The shoemaker from the shtetl

With antisemitism sweeping through Europe in the early 1930s, a Lithuanian cobbler named Jacob Bloch set out for Sydney to start a new life. 

Arriving in Australia at the height of the Great Depression and barely able to speak English, he began a small business going from studio to studio selling handmade shoes to dancers. 

At one studio, he noticed a ballerina struggling to rise to pointe. Observing her frustration, he promised to create a special pair of shoes to help her move gracefully onto the tips of her toes. 

Jacob quickly endeared himself to the dance community, fast becoming the leading maker of pointe shoes in Sydney. As his business grew, he founded a store on Oxford Street in Paddington. 

Three years after arriving in Australia, he could finally afford to bring his family to live in the space above his shop. Upon arrival, his children’s names were changed from Benzion, Berel, and Beracha to Bernard, Bill, and Betty.

From those early years in Australia, Betty recalls her father working by candlelight to save on electricity. She also remembers walking to the market to buy a live chicken that the shochet (ritual butcher) would later kill. They spoke Yiddish at home, and while learning English, she asked her mother: “Mamma, vos is “Shut Up”?”.

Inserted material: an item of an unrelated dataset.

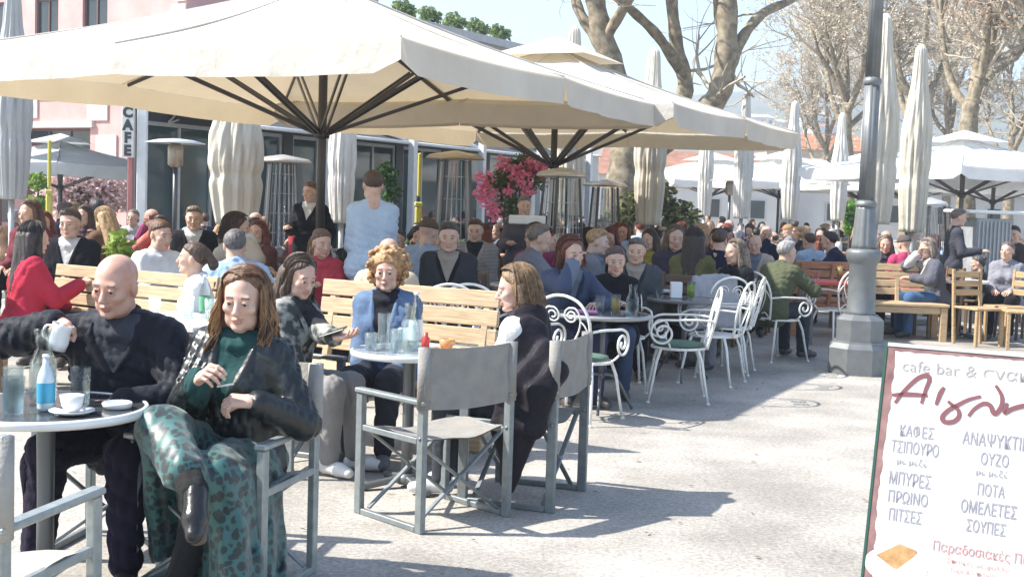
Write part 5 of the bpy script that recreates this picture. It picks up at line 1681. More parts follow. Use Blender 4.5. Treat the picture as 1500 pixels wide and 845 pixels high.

Image: Bloch Ballet Shoes, SJM Collection


When the Ballet Russe came to Australia, Jacob fitted the feet of some of Russia’s most famous dancers and even doubled as an interpreter for the Australian Ballet. 

He eventually moved to larger premises, purchased better machinery, and began producing different types of shoes for ballet, pointe, tap, and even shoes for Scottish and Irish dance. When the business expanded further, he built a factory in Botany, but later discovered that the glue on the shoes would not dry because the new factory was too close to the water. From there, the factory was moved to Zetland.

Image: Shoemaking in action, SJM Collection


His daughter, Betty, and her husband, Gershon Wilkenfeld, eventually joined the business, introducing initiatives that ultimately transformed Bloch into a one-stop dance shop. 

Jacob died in 1961 but not before seeing the business become a national enterprise.

In Betty’s words, “the ordinary shoemaker from the shtetl created what became a world-known shoe company”. 

Today, Bloch is a mainstay Australian dance and activewear label, worn by performers on dance floors all around the world.